February 6, 2010 in Nation/World
Copperfield, accuser both want trial to go on
SEATTLE – The decision by federal prosecutors not to charge David Copperfield, and the recent prostitution charges filed against the woman who accused him of rape, have not ended the celebrity magician’s legal challenges, as evidenced by recent acrimonious legal filings.
Hundreds of pages of pleadings filed in the past two weeks by attorneys for Copperfield and Lacey Carroll, the 23-year-old woman who accused him of rape, bristle with accusations of complicity and dirty dealing, and that’s on an issue both sides essentially agree on: that a court-ordered stay on a civil lawsuit filed by Carroll be lifted.
The civil case was stayed while the criminal case was pending.
Carroll has asked U.S. District Judge John Coughenour to issue an order preventing the U.S. attorney’s office and the FBI from returning to Copperfield documents and other items seized during searches at his home, warehouse and theater in Las Vegas as part of the now-closed criminal case.
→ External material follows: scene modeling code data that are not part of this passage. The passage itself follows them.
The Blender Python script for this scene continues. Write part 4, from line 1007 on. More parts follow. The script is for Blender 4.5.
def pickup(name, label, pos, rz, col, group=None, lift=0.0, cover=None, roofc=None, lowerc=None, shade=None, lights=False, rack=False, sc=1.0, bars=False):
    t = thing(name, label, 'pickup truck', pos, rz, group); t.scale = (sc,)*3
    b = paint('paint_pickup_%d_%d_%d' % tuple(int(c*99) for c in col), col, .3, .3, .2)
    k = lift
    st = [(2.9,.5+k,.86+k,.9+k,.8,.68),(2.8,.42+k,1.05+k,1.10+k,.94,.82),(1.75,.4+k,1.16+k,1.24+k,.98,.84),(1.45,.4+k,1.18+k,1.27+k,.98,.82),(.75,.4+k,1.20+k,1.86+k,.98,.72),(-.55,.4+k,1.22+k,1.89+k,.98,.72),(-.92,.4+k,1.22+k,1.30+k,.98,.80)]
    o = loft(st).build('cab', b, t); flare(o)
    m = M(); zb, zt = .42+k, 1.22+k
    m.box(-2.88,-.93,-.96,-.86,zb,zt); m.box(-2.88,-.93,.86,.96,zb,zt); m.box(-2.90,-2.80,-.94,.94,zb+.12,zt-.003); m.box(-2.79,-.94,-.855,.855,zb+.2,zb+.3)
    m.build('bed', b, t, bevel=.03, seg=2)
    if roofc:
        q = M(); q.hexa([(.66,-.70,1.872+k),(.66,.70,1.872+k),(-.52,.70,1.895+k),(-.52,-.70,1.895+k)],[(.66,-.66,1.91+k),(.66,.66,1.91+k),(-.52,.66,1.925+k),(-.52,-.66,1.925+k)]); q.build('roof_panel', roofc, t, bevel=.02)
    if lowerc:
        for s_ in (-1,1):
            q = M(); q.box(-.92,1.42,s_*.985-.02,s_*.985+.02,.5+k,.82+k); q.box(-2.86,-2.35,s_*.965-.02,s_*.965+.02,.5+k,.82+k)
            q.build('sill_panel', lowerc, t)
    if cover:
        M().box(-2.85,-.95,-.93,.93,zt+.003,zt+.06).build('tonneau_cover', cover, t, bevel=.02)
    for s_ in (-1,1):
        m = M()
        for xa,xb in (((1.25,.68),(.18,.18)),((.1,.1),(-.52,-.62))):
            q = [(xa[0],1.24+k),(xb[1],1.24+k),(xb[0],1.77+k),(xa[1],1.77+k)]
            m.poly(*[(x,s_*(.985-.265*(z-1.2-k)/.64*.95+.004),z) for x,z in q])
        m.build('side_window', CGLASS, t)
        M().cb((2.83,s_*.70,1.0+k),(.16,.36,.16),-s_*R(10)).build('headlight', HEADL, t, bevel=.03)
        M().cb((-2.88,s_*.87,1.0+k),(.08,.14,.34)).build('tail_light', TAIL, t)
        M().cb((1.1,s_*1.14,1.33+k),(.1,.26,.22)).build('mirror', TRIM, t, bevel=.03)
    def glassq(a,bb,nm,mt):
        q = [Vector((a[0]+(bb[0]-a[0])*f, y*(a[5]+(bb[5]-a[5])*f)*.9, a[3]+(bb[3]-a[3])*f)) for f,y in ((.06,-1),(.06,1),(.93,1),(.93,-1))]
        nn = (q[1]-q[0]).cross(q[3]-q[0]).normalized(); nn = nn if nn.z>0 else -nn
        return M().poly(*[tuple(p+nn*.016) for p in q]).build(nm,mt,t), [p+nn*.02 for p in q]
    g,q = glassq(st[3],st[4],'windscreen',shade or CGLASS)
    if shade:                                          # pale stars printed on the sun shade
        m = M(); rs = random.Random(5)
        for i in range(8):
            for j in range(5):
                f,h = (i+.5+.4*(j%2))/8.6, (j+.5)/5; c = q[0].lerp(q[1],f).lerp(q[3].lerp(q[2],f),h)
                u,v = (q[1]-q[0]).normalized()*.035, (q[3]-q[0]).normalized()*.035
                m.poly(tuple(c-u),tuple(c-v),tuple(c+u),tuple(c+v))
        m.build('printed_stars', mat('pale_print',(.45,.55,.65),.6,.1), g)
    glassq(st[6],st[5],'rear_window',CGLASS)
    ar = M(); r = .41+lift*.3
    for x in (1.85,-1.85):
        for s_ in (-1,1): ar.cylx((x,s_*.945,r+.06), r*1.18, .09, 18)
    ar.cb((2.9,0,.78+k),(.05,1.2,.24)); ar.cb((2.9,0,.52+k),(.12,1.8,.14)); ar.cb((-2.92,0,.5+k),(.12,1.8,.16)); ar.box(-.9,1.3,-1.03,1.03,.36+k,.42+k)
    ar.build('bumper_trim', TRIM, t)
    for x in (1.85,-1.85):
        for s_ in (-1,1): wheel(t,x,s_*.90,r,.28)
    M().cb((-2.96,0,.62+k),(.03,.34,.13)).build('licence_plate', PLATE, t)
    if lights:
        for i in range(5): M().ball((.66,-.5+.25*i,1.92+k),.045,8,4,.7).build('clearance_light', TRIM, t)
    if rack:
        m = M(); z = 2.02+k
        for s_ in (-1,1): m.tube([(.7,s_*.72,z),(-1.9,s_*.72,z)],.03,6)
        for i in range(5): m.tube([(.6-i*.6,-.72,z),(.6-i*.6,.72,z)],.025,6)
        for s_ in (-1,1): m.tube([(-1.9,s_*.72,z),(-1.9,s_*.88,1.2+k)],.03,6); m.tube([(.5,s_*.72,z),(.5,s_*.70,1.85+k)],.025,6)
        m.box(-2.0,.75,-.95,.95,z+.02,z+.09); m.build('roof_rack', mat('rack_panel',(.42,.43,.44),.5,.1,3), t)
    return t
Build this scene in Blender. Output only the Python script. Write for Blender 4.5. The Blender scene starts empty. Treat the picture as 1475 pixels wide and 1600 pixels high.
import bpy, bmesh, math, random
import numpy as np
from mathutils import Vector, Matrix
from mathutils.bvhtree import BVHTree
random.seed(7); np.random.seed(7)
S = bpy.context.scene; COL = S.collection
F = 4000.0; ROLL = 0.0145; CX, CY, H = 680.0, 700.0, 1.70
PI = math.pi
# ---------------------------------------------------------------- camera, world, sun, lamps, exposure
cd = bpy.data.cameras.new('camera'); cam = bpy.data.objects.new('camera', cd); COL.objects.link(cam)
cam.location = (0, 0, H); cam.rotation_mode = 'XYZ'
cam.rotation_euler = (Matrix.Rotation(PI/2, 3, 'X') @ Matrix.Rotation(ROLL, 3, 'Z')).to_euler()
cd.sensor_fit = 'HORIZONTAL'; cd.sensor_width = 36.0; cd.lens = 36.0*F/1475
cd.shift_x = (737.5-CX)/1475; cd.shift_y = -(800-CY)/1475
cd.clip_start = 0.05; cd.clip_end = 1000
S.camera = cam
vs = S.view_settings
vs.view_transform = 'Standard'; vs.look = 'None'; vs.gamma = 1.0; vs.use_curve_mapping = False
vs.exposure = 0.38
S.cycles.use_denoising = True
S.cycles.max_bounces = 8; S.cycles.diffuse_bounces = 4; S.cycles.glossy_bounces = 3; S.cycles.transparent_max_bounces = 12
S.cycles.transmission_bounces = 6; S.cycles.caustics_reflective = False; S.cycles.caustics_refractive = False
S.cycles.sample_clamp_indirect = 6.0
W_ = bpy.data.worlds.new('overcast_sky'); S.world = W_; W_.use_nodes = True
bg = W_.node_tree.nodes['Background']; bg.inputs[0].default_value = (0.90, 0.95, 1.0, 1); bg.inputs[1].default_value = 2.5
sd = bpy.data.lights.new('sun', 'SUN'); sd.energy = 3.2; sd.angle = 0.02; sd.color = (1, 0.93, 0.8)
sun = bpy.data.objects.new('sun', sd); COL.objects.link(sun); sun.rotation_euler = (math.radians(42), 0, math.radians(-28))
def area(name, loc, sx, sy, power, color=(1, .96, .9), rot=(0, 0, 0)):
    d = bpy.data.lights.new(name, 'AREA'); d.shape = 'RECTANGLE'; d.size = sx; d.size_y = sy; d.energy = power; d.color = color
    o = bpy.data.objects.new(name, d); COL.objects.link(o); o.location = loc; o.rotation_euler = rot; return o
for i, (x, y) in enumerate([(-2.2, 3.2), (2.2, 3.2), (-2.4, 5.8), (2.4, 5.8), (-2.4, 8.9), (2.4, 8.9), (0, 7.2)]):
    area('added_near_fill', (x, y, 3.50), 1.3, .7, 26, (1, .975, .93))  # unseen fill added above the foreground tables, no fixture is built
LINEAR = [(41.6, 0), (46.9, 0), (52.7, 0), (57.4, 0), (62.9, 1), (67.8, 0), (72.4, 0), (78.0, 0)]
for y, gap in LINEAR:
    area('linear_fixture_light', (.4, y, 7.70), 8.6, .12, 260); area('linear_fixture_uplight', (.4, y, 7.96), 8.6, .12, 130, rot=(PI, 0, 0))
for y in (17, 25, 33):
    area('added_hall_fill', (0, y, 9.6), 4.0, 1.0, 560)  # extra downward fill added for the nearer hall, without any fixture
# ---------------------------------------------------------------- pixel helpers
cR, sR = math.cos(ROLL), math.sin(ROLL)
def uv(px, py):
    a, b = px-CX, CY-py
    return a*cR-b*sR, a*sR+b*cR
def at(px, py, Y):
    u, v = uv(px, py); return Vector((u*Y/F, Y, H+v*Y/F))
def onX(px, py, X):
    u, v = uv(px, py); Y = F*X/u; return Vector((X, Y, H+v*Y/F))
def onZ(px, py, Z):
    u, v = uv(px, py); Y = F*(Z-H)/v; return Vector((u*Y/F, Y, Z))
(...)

She’s also seeking testimony, reports and other documents accumulated during a two-year grand-jury investigation into her claim that Copperfield lured her to his private Caribbean island and then raped her in 2007.
Federal prosecutors informed the judge in the civil case last month that the criminal investigation had concluded without charges.
Copperfield’s attorneys argue that the order is premature and that the return of the property is unrelated to the civil lawsuit.
If Copperfield gets that material back, wrote Carroll’s attorney, Rebecca Roe, then it might be too difficult and expensive to retrieve through the civil discovery process.
“There is cause for concern that if documents and tangible things are returned, they could be relocated to (Copperfield’s) private island residence in the Bahamas,” she wrote.
“More worrisome, a party who regains custody of materials that were seized in 2007 may inappropriately damage or destroy” them, she wrote.
The court filings indicate that Carroll – the first runner-up in the 2010 Miss Washington USA pageant – will vigorously fight misdemeanor charges filed in January in Bellevue, Wash., alleging she went to a hotel room with a Bellevue businessman and then asked him for $2,000 to have sex. When he refused, according to police reports, Carroll went to the lobby and told staff that she may have been molested.
Carroll claimed she was in a blackout up until the time she awoke to find the man on top of her. The man said the woman had met him at a bar, was sexually aggressive and agreed to go to the hotel with him.
The Seattle Times has not identified the 31-year-old man because he is the alleged victim of a crime.
A breath test taken two hours after the incident showed her blood-alcohol level to be 0.14 percent, nearly twice the legal limit for intoxication.
Roe suggests detectives in Bellevue ignored witness statements that supported Carroll’s story, and she referred to a sworn declaration she obtained from Dr. Michael Hlastala, professor emeritus of physiology at the University of Washington, who postulated that Carroll’s blood-alcohol level could have been as high as 0.21 percent at the time of the alleged incident.
Police documents also showed that the detective, Jerry Johnson, called one of Copperfield’s attorneys about the arrest, Roe said. It’s not clear why.
Moreover, Roe raises questions about the 31-year-old man. The accuser, Roe claims, is an “unknown quantity” who began frequenting the restaurant where Carroll worked about the same time she was hired late last year. His “appearance at Ms. Carroll’s workplace may not be coincidence,” she said.
Copperfield’s attorney, Angelo Calfo, has said Carroll’s arrest proves she’s a gold digger and he’s upset that the government won’t admit it.
The U.S. attorney’s office declined to comment.